■ **YOUR OBJECTIVE**
Repeat the material below exactly, line for line.

■ **COLLECTED MATERIAL**
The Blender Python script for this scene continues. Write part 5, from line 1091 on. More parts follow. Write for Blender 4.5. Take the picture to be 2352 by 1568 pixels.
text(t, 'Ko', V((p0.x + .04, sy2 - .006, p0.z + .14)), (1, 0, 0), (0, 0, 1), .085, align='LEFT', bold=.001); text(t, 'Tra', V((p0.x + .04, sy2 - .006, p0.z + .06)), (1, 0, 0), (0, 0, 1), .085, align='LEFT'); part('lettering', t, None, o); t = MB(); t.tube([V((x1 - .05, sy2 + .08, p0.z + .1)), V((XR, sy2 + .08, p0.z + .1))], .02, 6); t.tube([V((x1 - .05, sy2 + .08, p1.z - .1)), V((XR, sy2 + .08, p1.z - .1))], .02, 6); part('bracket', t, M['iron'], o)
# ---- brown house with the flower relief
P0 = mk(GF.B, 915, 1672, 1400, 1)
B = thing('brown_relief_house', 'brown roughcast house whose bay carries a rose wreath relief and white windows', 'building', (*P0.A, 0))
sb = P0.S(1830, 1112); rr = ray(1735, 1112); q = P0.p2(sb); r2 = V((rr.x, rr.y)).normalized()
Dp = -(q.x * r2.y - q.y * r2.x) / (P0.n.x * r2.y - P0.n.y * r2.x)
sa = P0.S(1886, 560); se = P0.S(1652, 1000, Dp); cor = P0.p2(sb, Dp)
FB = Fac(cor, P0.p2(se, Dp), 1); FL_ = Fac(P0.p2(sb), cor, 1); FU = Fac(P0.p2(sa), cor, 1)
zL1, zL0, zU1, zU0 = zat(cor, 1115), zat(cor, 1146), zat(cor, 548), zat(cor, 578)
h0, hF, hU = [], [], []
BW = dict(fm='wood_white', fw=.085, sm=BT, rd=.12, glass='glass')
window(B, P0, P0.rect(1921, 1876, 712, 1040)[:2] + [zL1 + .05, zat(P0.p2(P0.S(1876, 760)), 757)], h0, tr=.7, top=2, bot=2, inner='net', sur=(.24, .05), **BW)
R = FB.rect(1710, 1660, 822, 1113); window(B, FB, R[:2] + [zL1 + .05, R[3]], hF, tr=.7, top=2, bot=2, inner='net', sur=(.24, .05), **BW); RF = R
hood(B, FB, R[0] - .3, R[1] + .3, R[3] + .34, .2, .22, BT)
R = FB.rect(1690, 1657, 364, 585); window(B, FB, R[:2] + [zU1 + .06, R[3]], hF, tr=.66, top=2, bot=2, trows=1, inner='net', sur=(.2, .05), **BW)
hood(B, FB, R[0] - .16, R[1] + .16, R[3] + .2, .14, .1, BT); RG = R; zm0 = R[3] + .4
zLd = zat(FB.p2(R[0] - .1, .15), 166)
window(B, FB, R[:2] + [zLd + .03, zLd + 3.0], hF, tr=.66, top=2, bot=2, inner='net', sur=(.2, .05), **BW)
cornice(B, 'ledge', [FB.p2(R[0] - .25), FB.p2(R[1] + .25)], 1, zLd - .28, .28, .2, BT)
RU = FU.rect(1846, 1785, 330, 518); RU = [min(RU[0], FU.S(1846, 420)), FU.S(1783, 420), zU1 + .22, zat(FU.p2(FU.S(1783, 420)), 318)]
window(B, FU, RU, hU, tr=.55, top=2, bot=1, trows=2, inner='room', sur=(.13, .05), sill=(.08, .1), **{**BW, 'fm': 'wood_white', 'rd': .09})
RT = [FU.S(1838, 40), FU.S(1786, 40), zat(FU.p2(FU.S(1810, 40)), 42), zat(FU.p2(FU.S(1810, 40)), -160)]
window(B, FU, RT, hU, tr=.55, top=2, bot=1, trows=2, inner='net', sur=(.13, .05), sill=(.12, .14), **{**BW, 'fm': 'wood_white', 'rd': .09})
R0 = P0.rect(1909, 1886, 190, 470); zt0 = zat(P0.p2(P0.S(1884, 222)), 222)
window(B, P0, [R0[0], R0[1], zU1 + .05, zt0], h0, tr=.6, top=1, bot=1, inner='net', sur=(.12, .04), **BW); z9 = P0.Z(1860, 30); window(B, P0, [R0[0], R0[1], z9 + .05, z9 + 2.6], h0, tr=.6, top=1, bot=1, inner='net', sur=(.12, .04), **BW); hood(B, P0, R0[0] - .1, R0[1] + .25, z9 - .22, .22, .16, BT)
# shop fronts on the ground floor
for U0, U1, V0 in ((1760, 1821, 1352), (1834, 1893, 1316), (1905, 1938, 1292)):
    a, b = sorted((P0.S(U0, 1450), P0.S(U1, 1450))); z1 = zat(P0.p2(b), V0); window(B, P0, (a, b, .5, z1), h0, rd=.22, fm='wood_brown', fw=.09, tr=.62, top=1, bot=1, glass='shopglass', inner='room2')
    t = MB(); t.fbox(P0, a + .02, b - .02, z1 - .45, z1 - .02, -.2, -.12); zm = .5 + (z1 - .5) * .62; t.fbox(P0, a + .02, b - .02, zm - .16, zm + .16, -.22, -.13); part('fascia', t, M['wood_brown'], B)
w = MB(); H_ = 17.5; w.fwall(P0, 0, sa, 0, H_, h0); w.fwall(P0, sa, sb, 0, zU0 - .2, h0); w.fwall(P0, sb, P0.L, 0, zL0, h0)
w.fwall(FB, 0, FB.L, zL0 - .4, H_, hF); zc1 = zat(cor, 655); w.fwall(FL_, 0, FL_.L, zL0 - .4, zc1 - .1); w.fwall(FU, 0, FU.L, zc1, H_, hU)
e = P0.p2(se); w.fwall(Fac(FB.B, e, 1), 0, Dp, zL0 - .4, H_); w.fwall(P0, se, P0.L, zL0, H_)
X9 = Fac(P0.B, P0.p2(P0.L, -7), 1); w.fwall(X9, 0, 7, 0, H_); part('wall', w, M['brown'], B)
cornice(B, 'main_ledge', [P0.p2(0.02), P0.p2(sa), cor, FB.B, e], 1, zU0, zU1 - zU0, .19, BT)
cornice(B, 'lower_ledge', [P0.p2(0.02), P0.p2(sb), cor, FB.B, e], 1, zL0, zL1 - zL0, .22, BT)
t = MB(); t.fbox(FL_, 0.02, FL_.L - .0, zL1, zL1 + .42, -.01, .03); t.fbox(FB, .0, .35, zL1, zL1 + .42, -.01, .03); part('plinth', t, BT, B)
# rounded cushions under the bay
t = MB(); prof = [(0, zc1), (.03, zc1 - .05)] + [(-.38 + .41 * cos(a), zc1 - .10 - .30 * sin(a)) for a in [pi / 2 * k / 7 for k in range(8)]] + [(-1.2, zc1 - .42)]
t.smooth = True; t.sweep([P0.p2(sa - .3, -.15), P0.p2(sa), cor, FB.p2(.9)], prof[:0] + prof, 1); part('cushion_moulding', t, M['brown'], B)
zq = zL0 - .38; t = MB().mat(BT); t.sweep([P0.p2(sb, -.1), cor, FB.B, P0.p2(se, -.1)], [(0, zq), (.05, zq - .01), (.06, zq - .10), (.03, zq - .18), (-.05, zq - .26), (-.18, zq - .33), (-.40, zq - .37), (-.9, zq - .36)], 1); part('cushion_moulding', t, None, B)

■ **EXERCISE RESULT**
The Blender Python script for this scene continues. Write part 5, from line 1091 on. More parts follow. Write for Blender 4.5. Take the picture to be 2352 by 1568 pixels.
text(t, 'Ko', V((p0.x + .04, sy2 - .006, p0.z + .14)), (1, 0, 0), (0, 0, 1), .085, align='LEFT', bold=.001); text(t, 'Tra', V((p0.x + .04, sy2 - .006, p0.z + .06)), (1, 0, 0), (0, 0, 1), .085, align='LEFT'); part('lettering', t, None, o); t = MB(); t.tube([V((x1 - .05, sy2 + .08, p0.z + .1)), V((XR, sy2 + .08, p0.z + .1))], .02, 6); t.tube([V((x1 - .05, sy2 + .08, p1.z - .1)), V((XR, sy2 + .08, p1.z - .1))], .02, 6); part('bracket', t, M['iron'], o)
# ---- brown house with the flower relief
P0 = mk(GF.B, 915, 1672, 1400, 1)
B = thing('brown_relief_house', 'brown roughcast house whose bay carries a rose wreath relief and white windows', 'building', (*P0.A, 0))
sb = P0.S(1830, 1112); rr = ray(1735, 1112); q = P0.p2(sb); r2 = V((rr.x, rr.y)).normalized()
Dp = -(q.x * r2.y - q.y * r2.x) / (P0.n.x * r2.y - P0.n.y * r2.x)
sa = P0.S(1886, 560); se = P0.S(1652, 1000, Dp); cor = P0.p2(sb, Dp)
FB = Fac(cor, P0.p2(se, Dp), 1); FL_ = Fac(P0.p2(sb), cor, 1); FU = Fac(P0.p2(sa), cor, 1)
zL1, zL0, zU1, zU0 = zat(cor, 1115), zat(cor, 1146), zat(cor, 548), zat(cor, 578)
h0, hF, hU = [], [], []
BW = dict(fm='wood_white', fw=.085, sm=BT, rd=.12, glass='glass')
window(B, P0, P0.rect(1921, 1876, 712, 1040)[:2] + [zL1 + .05, zat(P0.p2(P0.S(1876, 760)), 757)], h0, tr=.7, top=2, bot=2, inner='net', sur=(.24, .05), **BW)
R = FB.rect(1710, 1660, 822, 1113); window(B, FB, R[:2] + [zL1 + .05, R[3]], hF, tr=.7, top=2, bot=2, inner='net', sur=(.24, .05), **BW); RF = R
hood(B, FB, R[0] - .3, R[1] + .3, R[3] + .34, .2, .22, BT)
R = FB.rect(1690, 1657, 364, 585); window(B, FB, R[:2] + [zU1 + .06, R[3]], hF, tr=.66, top=2, bot=2, trows=1, inner='net', sur=(.2, .05), **BW)
hood(B, FB, R[0] - .16, R[1] + .16, R[3] + .2, .14, .1, BT); RG = R; zm0 = R[3] + .4
zLd = zat(FB.p2(R[0] - .1, .15), 166)
window(B, FB, R[:2] + [zLd + .03, zLd + 3.0], hF, tr=.66, top=2, bot=2, inner='net', sur=(.2, .05), **BW)
cornice(B, 'ledge', [FB.p2(R[0] - .25), FB.p2(R[1] + .25)], 1, zLd - .28, .28, .2, BT)
RU = FU.rect(1846, 1785, 330, 518); RU = [min(RU[0], FU.S(1846, 420)), FU.S(1783, 420), zU1 + .22, zat(FU.p2(FU.S(1783, 420)), 318)]
window(B, FU, RU, hU, tr=.55, top=2, bot=1, trows=2, inner='room', sur=(.13, .05), sill=(.08, .1), **{**BW, 'fm': 'wood_white', 'rd': .09})
RT = [FU.S(1838, 40), FU.S(1786, 40), zat(FU.p2(FU.S(1810, 40)), 42), zat(FU.p2(FU.S(1810, 40)), -160)]
window(B, FU, RT, hU, tr=.55, top=2, bot=1, trows=2, inner='net', sur=(.13, .05), sill=(.12, .14), **{**BW, 'fm': 'wood_white', 'rd': .09})
R0 = P0.rect(1909, 1886, 190, 470); zt0 = zat(P0.p2(P0.S(1884, 222)), 222)
window(B, P0, [R0[0], R0[1], zU1 + .05, zt0], h0, tr=.6, top=1, bot=1, inner='net', sur=(.12, .04), **BW); z9 = P0.Z(1860, 30); window(B, P0, [R0[0], R0[1], z9 + .05, z9 + 2.6], h0, tr=.6, top=1, bot=1, inner='net', sur=(.12, .04), **BW); hood(B, P0, R0[0] - .1, R0[1] + .25, z9 - .22, .22, .16, BT)
# shop fronts on the ground floor
for U0, U1, V0 in ((1760, 1821, 1352), (1834, 1893, 1316), (1905, 1938, 1292)):
    a, b = sorted((P0.S(U0, 1450), P0.S(U1, 1450))); z1 = zat(P0.p2(b), V0); window(B, P0, (a, b, .5, z1), h0, rd=.22, fm='wood_brown', fw=.09, tr=.62, top=1, bot=1, glass='shopglass', inner='room2')
    t = MB(); t.fbox(P0, a + .02, b - .02, z1 - .45, z1 - .02, -.2, -.12); zm = .5 + (z1 - .5) * .62; t.fbox(P0, a + .02, b - .02, zm - .16, zm + .16, -.22, -.13); part('fascia', t, M['wood_brown'], B)
w = MB(); H_ = 17.5; w.fwall(P0, 0, sa, 0, H_, h0); w.fwall(P0, sa, sb, 0, zU0 - .2, h0); w.fwall(P0, sb, P0.L, 0, zL0, h0)
w.fwall(FB, 0, FB.L, zL0 - .4, H_, hF); zc1 = zat(cor, 655); w.fwall(FL_, 0, FL_.L, zL0 - .4, zc1 - .1); w.fwall(FU, 0, FU.L, zc1, H_, hU)
e = P0.p2(se); w.fwall(Fac(FB.B, e, 1), 0, Dp, zL0 - .4, H_); w.fwall(P0, se, P0.L, zL0, H_)
X9 = Fac(P0.B, P0.p2(P0.L, -7), 1); w.fwall(X9, 0, 7, 0, H_); part('wall', w, M['brown'], B)
cornice(B, 'main_ledge', [P0.p2(0.02), P0.p2(sa), cor, FB.B, e], 1, zU0, zU1 - zU0, .19, BT)
cornice(B, 'lower_ledge', [P0.p2(0.02), P0.p2(sb), cor, FB.B, e], 1, zL0, zL1 - zL0, .22, BT)
t = MB(); t.fbox(FL_, 0.02, FL_.L - .0, zL1, zL1 + .42, -.01, .03); t.fbox(FB, .0, .35, zL1, zL1 + .42, -.01, .03); part('plinth', t, BT, B)
# rounded cushions under the bay
t = MB(); prof = [(0, zc1), (.03, zc1 - .05)] + [(-.38 + .41 * cos(a), zc1 - .10 - .30 * sin(a)) for a in [pi / 2 * k / 7 for k in range(8)]] + [(-1.2, zc1 - .42)]
t.smooth = True; t.sweep([P0.p2(sa - .3, -.15), P0.p2(sa), cor, FB.p2(.9)], prof[:0] + prof, 1); part('cushion_moulding', t, M['brown'], B)
zq = zL0 - .38; t = MB().mat(BT); t.sweep([P0.p2(sb, -.1), cor, FB.B, P0.p2(se, -.1)], [(0, zq), (.05, zq - .01), (.06, zq - .10), (.03, zq - .18), (-.05, zq - .26), (-.18, zq - .33), (-.40, zq - .37), (-.9, zq - .36)], 1); part('cushion_moulding', t, None, B)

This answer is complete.